Overall, I liked Britannia much more than I thought I would and certainly much more than Axis & Allies. The fact that the game is balanced around each player having control of several nations across time means that each player always has at least one moment when his influence across the map is at its zenith and prevents players from being too disappointed while that nation inevitably falls into decline. The map is also small enough that everyone is constantly engaged with one another and the rules are abstract enough that minor details don’t get in the way of the grand sweep of history. It’s still not something I’d want to play too often, but with a committed group of players, enough free time and at least a sprinkling of enthusiasm for the subject matter, I’d say this is a fine game indeed.

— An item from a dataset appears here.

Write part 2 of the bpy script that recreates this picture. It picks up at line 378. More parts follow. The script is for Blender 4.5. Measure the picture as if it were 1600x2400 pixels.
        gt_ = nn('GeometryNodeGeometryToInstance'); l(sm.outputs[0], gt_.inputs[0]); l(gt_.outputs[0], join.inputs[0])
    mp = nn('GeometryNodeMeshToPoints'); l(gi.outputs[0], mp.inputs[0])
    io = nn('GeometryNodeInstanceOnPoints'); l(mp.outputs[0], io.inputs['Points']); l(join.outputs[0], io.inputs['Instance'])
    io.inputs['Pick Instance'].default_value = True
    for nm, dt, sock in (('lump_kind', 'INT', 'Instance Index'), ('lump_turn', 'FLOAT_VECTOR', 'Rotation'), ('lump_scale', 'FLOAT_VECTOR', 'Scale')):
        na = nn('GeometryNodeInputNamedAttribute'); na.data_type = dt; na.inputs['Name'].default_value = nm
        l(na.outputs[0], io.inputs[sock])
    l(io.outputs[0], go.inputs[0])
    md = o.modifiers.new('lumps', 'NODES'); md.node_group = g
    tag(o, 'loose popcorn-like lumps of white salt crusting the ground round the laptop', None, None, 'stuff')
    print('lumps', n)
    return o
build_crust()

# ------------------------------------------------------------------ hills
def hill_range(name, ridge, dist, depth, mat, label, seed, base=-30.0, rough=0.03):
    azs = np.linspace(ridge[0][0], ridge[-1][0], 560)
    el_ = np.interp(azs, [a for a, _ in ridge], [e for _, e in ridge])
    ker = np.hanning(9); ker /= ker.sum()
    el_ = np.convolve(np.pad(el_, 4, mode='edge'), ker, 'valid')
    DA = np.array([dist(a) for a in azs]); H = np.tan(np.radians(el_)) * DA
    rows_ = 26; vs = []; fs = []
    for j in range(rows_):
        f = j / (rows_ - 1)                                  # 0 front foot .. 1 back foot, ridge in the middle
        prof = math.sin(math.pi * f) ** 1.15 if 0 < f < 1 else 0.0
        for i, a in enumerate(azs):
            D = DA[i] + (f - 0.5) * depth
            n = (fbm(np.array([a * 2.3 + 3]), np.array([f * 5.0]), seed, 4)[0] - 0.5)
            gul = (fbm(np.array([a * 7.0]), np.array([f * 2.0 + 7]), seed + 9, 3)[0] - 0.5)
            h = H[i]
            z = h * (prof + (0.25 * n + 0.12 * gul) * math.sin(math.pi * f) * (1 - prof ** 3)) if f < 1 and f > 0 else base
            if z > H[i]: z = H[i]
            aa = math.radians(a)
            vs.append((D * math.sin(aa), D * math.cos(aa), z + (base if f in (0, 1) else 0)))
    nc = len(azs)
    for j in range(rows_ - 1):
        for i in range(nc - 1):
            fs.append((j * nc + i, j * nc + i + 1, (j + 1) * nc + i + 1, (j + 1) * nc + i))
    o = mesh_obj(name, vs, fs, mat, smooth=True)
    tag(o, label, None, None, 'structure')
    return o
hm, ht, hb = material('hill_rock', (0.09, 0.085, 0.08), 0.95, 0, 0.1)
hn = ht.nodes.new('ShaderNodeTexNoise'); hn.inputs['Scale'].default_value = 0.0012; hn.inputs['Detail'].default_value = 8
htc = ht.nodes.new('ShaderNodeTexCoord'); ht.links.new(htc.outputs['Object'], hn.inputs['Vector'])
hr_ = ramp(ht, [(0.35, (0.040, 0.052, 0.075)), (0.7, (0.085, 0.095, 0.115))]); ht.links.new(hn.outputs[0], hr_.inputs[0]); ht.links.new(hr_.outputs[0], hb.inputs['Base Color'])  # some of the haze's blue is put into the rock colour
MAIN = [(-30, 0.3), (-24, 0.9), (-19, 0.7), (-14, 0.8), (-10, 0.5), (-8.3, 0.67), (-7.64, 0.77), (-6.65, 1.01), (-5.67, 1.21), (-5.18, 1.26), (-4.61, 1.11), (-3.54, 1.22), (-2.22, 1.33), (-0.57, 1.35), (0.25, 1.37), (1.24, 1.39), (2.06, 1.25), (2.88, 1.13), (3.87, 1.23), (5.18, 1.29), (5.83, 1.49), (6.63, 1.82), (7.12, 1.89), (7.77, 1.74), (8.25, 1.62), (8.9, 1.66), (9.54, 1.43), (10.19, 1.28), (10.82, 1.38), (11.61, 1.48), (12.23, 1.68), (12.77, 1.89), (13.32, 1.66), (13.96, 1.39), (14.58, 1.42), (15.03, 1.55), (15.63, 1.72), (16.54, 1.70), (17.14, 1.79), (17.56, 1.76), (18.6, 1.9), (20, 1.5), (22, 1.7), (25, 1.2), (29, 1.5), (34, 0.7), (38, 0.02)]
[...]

We used this scoresheet instead of the victory point tokens which Sean said was not very practical. I was quite surprised that I had won given how badly my Normans did.
Written on December 1 2010 and is filed under Boardgames. You can follow any responses to this entry through the RSS 2.0 feed. You can leave a response, or trackback from your own site.

2 Responses to “Britannia”

Han

Now that u have played it, wait for the next game where players can start using negotiation and forming short term alliance. Sweet!

PS: Norman don’t score many points anyway, use them to make the other kings cower in fear! Your Angles and Picts did very well.
New player should have play Green, they are mostly defensive until the great Dane arrived.

wankongyew

I sort of had an informal arrangement with Chee Wee’s yellow. I tried to avoid messing with the Romano-British and the Dubliners in the south with my Angles and so his Scots minimized confrontations with my Picts in the north. As usual Sean tried to goad everyone to fight each other, but I think our peacemaking made things a bit easier to deal with for both of us.

Of course, once the three kings arrived, it didn’t stop his Haralda from going straight for William the Conqueror. Chee Wee probably had the best idea of who was winning since he was in charge of recording scores and going for me at that point was clearly his best move.